Remisi dan pembebasan bersyarat (PB) secara normatif adalah hak bagi setiap narapidana, termasuk napi kejahatan korupsi. Dalam pemberian remisi tidak boleh ada diskriminatif karena itu tanpa alasan yang sah tidak bisa dilakukan pembatasan apalagi penghilangan hak tersebut.
Demikian disampaikan Ketua Setara Institute Hendardi menanggapi prokontra rencana Menteri Hukum dan HAM Yasonna Laoly memberi remisi terhadap narapidana korupsi. Rencana Menteri Yasonna ini menimbulkan prokontra di tengah masyarakat, kalangan yang menolak menyebut dengan rencana ini pemerintah Jokowi membela koruptor.
"Namun, remisi dan pembebasan bersyarat juga tidak bisa diobral. Itu memang hak, tapi harus diberikan melalui aturan yang sangat ketat dan standar akuntabilitas yang tinggi sehingga tidak melukai rasa keadilan," kata Hendardi ketika dihubungi wartawan, Senin (16/3).
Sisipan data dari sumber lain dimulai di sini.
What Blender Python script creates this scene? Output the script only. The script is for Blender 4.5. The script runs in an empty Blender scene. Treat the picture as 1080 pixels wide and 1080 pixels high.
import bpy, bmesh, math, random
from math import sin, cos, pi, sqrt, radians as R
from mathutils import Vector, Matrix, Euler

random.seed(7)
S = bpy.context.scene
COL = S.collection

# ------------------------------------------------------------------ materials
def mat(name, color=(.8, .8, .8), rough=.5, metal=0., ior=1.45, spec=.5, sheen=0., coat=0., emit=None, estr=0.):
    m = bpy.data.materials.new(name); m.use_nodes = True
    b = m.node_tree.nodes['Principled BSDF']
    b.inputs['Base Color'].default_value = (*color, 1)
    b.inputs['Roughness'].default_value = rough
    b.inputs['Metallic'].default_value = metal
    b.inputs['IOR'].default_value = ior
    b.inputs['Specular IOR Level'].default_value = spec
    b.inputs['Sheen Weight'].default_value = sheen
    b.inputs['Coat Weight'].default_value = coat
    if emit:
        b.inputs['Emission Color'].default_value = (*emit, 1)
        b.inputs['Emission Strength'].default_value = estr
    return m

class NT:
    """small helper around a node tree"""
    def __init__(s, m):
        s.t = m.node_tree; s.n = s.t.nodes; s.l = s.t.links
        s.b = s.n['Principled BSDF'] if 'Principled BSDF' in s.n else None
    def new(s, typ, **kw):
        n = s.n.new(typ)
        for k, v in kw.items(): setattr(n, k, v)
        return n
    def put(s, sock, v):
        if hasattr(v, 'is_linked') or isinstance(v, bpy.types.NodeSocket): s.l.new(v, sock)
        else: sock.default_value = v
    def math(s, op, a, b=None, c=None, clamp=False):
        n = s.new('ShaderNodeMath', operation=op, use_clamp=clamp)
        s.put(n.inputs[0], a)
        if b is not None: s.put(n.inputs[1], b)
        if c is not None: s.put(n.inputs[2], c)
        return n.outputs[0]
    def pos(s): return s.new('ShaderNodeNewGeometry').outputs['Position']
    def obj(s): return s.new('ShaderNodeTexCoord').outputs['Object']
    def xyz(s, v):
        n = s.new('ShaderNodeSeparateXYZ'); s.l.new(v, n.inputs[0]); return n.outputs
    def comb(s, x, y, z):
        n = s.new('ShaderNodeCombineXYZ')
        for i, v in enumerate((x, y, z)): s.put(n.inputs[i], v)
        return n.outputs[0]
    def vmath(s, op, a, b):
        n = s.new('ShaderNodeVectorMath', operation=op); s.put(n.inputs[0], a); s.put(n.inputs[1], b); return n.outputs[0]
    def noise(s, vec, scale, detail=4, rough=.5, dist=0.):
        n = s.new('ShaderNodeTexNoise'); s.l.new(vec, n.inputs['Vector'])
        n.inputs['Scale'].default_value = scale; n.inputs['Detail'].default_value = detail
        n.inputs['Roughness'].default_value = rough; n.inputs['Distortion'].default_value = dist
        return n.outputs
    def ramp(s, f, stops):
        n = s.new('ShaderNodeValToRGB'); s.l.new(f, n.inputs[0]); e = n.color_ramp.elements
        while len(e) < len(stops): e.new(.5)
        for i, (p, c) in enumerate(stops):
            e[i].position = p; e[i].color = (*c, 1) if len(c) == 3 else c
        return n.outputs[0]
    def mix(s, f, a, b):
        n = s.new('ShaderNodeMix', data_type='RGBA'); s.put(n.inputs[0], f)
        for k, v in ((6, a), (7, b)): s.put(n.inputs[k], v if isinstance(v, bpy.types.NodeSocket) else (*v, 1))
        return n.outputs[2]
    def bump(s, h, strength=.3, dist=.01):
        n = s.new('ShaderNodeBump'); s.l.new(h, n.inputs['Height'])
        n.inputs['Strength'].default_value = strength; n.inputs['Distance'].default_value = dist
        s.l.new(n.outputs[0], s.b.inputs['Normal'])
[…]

Hendardi mengaku tidak sependapat dengan pemikiran jika muncul anggapan bahwa hak rakyat juga dirampas koruptor, maka wajar hak koruptor juga dicabut.
"Betul koruptor memiliki daya rusak tinggi, tetapi penanganannya tetap tunduk pada sistem pemidanaan dan pemasyarakatan. Bukan logika saling balas dendam," ungkapnya.
Sebelumnya, Guru Besar Hukum Pidana Universitas Gadjah Mada, Prof Eddy OS Hiariej meminta semua kalangan untuk menghormati kewenangan Menkumham ini, terutama terkait dengan seseorang yang sudah menjalani hukuman pidana. Konsep penahanan yang dilakukan kementerian hukum dan HAM adalah melakukan pembinaan, bukan pembalasan.
"Semua pihak hendaknya menghormati kewenangan Menkumham terkait penanganan pemasyarakatan ini," ujarnya dalam Seminar Nasional Pemberian Hak Remisi dan Pembebasan Bersyarat bagi Warga Binaan Pemasyarakatan Pelaku Tindak Pidana Khusus, di Universitas Kristen Indonesia (UKI) akhir minggu lalu.
Muzakir, pengamat hukum dari Universitas Islam Indonesia, Yogyakarta mengapresiasi langkah Menteri Yosanna yang mengembalikan semuanya pada UU No. 12 Tahun 1995 tentang Pemasyarakatan. Menurut dia langkah Menkumham sudah benar atau on the track dalam konteks UU Pemasyarakatan.
Dalam UU tersebut, siapapun yang telah melalui produk peradilan memiliki status yang sama sebagai anak binaan sehingga bisa mendapatkan hak untuk peringanan hukuman jika syarat-syarat dan ketentuan dipenuhi. Hak remisi tersebut tidak boleh ditangguhkan. Pasalnya, pengurangan hukuman itu berlaku sebagai penghargaan, tidak begitu saja diberikan. Artinya, jika terpidana menunjukkan perilaku tidak baik, hak tersebut bisa dicabut.